RD,t= α+ β^4Q4,t+ β2Q2,t + β3Q3,t+et.

What will the estimated value of α, β4, β2, β3, now be? [4]

(e) Can one run the following regression

RD,t = ∑4i=1βiQi,t + ut

to analyse whether there are quarterly return differences between the loser and winner portfolio? Explain.

Question B2

In the paper by Terence C. Mills and Alessandra G. Mills (1991) on "The International Transmission of Bond Market Movements", they investigate the relationships between the government bond yield of four countries, namely the US, the UK, West Germany (WG) and Japan. Mills and Mills (1991) performed unit root tests on each of the four countries bond yield and found the yield to be an I(1) process. They also performed a cointegration test on all four countries bond yield but failed to find any cointegrating relationships amongst them. They then estimated a Vector Autoregression (VAR) of lag order 8. To generate variance decompositions from their model, they considered two Cholesky orderings: the first ordering (I) is (US, UK, WG, Japan) and the second ordering (II) is (Japan, UK, WG, US).
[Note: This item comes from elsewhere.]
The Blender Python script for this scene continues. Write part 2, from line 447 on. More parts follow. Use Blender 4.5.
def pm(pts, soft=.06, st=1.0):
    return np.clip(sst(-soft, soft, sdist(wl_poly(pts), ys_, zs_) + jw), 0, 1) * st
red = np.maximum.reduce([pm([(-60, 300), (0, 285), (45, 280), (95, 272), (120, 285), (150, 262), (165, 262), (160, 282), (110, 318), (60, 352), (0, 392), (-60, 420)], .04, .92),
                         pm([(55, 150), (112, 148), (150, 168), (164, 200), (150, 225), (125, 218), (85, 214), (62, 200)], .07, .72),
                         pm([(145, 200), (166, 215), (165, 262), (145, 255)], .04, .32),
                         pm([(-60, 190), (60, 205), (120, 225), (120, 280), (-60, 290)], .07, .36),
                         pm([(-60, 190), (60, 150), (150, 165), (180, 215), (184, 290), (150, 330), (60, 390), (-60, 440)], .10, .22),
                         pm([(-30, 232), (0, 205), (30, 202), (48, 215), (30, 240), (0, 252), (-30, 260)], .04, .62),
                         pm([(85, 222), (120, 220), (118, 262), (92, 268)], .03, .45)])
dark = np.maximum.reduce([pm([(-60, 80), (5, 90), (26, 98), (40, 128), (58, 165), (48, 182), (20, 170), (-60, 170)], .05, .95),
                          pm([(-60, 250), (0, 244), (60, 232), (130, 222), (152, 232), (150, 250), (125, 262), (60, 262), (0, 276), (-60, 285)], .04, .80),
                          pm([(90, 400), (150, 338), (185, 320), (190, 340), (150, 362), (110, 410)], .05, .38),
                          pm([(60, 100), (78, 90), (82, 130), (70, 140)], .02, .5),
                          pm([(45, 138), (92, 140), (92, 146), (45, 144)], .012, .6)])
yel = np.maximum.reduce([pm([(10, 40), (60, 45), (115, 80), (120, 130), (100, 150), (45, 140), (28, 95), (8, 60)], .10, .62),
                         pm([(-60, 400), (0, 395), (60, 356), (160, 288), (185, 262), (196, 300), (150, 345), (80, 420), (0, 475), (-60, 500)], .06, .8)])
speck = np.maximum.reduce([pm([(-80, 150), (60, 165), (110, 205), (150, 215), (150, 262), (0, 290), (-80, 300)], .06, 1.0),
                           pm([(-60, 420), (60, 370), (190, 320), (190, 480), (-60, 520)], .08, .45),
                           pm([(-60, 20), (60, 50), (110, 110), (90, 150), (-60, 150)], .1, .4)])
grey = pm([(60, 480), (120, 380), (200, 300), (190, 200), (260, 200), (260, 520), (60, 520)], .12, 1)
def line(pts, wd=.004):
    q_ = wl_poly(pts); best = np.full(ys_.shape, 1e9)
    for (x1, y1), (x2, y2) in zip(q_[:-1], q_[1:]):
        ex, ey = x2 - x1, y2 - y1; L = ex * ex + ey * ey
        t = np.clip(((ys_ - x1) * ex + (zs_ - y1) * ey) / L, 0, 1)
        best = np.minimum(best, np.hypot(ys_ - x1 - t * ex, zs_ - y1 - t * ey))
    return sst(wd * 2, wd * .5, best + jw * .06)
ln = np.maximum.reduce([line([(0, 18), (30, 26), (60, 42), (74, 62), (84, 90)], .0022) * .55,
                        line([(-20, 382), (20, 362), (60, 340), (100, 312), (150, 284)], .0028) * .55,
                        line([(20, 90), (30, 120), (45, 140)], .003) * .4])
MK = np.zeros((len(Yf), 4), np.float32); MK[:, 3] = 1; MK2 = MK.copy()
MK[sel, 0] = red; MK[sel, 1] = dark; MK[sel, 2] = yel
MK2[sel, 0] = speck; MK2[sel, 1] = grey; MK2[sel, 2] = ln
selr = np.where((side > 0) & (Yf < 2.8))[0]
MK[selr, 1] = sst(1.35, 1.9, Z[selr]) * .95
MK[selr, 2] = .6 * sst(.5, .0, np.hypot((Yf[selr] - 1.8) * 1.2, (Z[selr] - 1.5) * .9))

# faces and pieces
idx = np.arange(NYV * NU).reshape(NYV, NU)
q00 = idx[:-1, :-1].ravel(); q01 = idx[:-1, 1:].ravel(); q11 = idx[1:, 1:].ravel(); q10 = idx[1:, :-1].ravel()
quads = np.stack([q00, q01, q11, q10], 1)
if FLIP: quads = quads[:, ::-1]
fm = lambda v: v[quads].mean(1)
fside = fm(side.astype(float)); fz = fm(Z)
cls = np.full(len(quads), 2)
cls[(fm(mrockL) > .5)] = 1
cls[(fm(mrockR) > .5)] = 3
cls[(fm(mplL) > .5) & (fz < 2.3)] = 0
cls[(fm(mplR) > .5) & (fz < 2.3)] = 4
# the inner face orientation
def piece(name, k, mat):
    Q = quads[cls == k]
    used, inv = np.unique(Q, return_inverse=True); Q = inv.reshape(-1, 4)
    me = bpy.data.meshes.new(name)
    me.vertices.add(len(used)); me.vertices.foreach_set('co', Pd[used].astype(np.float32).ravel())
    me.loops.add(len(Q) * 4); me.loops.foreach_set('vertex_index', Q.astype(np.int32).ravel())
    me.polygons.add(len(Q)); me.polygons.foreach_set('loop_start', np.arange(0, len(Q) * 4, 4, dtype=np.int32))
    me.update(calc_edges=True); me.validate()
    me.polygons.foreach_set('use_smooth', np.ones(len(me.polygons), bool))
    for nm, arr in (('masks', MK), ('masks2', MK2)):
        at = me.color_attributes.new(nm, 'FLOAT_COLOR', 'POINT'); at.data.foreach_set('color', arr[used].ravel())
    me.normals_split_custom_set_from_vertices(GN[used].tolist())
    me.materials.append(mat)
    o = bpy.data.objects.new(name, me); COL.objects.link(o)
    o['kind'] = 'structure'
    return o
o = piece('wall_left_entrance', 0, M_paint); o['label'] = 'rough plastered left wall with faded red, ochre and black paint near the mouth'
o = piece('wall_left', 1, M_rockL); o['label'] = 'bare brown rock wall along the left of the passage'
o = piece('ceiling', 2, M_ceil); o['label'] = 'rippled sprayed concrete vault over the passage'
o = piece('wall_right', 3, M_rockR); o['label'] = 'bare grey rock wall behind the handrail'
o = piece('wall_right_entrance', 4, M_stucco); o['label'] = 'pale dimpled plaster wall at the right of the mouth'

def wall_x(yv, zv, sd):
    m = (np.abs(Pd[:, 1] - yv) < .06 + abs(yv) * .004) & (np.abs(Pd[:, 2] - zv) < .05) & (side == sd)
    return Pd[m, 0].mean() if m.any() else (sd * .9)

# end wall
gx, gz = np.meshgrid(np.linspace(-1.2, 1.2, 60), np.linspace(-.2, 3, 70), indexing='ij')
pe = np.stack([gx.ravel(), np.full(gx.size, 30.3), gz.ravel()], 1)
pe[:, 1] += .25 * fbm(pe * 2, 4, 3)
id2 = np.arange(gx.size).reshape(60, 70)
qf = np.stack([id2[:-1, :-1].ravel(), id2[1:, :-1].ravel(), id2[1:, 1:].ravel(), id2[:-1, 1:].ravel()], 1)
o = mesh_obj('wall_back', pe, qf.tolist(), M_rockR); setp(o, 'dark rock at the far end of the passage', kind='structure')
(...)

(a) What is the pre-requisite of the variables for a cointegration relationship to exist between them?

(b) Suppose you believe that the US and UK bond prices possess a long-run relationship. Explain how you can undertake a formal test on this conjecture.

(c) Write out the system of four regressions involving the four countries bond yield. For purpose of exposition and simplicity of notation, use only one 1 lag and let ri denote the yield for country i = US, UK, WG and JP.

(d) What is the rationale of using the second ordering when presenting the impulse responses results?